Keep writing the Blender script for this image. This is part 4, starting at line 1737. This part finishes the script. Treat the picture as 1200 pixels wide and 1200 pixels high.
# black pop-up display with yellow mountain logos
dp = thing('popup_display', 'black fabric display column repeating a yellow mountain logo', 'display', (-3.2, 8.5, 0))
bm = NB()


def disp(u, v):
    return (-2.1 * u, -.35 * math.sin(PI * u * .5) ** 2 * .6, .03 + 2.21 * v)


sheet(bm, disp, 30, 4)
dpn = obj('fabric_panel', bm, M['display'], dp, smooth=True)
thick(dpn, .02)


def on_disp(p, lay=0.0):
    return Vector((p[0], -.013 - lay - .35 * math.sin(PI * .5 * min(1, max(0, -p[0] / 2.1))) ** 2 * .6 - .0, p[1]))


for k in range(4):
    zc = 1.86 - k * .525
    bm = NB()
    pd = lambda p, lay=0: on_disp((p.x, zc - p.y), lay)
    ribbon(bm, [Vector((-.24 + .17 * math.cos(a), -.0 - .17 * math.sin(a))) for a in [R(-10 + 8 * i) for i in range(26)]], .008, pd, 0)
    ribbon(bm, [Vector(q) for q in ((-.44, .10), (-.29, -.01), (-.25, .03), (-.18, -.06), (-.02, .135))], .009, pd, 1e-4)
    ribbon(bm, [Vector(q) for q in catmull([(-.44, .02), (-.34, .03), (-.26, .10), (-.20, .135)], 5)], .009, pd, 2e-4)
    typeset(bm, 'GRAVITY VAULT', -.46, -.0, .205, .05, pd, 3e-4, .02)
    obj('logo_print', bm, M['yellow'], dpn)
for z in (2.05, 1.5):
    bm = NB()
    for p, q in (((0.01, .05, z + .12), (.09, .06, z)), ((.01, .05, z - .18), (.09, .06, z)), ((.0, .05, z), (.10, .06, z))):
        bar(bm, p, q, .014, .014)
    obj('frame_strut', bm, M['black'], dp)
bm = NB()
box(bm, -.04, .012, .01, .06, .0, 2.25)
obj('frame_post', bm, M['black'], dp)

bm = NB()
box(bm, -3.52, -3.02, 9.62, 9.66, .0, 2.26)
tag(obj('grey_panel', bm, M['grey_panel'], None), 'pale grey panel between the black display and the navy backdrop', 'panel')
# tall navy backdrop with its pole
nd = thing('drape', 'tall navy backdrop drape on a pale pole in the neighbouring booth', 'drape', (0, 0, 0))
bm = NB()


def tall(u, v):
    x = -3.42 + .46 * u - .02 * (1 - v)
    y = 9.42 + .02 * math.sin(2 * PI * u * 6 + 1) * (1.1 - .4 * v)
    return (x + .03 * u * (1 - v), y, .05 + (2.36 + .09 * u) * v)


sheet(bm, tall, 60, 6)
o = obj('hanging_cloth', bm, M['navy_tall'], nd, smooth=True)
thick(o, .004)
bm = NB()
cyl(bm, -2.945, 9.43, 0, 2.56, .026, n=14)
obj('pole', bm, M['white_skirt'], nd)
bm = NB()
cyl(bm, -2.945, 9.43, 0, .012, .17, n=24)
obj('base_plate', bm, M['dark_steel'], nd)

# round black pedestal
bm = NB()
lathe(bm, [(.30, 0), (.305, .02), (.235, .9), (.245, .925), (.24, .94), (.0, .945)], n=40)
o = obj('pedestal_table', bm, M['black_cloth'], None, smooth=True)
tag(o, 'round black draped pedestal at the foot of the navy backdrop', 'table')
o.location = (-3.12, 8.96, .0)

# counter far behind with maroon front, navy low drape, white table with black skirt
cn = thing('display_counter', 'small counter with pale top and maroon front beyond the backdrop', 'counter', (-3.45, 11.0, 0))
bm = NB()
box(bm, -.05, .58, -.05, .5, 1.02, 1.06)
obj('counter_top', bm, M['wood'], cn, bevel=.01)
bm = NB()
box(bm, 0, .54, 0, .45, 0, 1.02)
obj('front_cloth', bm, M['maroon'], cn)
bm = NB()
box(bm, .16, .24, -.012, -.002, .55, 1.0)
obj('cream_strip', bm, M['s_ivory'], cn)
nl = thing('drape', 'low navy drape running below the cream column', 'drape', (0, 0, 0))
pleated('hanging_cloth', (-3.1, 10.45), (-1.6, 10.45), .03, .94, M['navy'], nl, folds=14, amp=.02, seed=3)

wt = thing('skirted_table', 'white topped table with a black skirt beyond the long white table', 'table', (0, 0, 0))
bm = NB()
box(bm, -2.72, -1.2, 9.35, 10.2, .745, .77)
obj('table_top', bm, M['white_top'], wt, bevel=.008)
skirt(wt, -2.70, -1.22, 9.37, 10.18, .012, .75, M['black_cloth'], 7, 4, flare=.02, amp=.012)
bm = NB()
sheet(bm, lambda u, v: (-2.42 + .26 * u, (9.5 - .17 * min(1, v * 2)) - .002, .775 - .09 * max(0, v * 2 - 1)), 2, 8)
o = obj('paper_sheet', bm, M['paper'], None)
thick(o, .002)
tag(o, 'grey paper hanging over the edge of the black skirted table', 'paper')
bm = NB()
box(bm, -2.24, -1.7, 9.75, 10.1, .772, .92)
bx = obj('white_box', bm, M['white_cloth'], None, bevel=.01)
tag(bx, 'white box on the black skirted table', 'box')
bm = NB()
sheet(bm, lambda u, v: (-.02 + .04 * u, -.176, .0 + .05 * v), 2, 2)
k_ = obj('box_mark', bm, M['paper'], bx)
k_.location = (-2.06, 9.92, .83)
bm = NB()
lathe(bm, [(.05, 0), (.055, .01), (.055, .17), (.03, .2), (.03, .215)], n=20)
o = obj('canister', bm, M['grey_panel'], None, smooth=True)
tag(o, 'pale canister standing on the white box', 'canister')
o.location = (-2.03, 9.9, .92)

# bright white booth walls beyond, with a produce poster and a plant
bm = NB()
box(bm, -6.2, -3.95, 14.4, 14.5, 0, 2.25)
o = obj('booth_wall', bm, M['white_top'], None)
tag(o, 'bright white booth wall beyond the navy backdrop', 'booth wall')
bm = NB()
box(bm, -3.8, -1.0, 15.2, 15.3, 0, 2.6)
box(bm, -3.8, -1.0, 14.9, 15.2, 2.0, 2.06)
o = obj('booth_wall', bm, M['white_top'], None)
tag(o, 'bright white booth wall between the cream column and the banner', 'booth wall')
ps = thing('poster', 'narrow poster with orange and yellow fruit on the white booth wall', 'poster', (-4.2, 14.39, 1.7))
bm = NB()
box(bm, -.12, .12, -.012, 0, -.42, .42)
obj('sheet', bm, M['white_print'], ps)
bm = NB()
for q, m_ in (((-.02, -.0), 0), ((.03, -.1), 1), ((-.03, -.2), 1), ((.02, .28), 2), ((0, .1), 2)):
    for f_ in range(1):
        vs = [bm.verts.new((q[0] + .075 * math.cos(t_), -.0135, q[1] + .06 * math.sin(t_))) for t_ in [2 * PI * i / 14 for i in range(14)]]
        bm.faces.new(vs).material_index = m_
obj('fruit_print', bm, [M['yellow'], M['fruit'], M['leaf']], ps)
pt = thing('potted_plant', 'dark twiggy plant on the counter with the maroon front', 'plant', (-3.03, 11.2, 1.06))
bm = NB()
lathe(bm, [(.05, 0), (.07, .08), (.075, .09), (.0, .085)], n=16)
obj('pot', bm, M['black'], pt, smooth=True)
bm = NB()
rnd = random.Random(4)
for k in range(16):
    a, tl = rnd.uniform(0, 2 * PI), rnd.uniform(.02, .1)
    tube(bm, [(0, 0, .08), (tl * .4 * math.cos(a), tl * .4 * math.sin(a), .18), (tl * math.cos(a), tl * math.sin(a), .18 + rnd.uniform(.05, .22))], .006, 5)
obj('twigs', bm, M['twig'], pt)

━━━

### Exercise goal:
Quote the listing above from its first line to the line with "return Vector((p[0], -.013", inclusive, and add nothing.

### Output for this task:
Keep writing the Blender script for this image. This is part 4, starting at line 1737. This part finishes the script. Treat the picture as 1200 pixels wide and 1200 pixels high.
# black pop-up display with yellow mountain logos
dp = thing('popup_display', 'black fabric display column repeating a yellow mountain logo', 'display', (-3.2, 8.5, 0))
bm = NB()


def disp(u, v):
    return (-2.1 * u, -.35 * math.sin(PI * u * .5) ** 2 * .6, .03 + 2.21 * v)


sheet(bm, disp, 30, 4)
dpn = obj('fabric_panel', bm, M['display'], dp, smooth=True)
thick(dpn, .02)


def on_disp(p, lay=0.0):
    return Vector((p[0], -.013 - lay - .35 * math.sin(PI * .5 * min(1, max(0, -p[0] / 2.1))) ** 2 * .6 - .0, p[1]))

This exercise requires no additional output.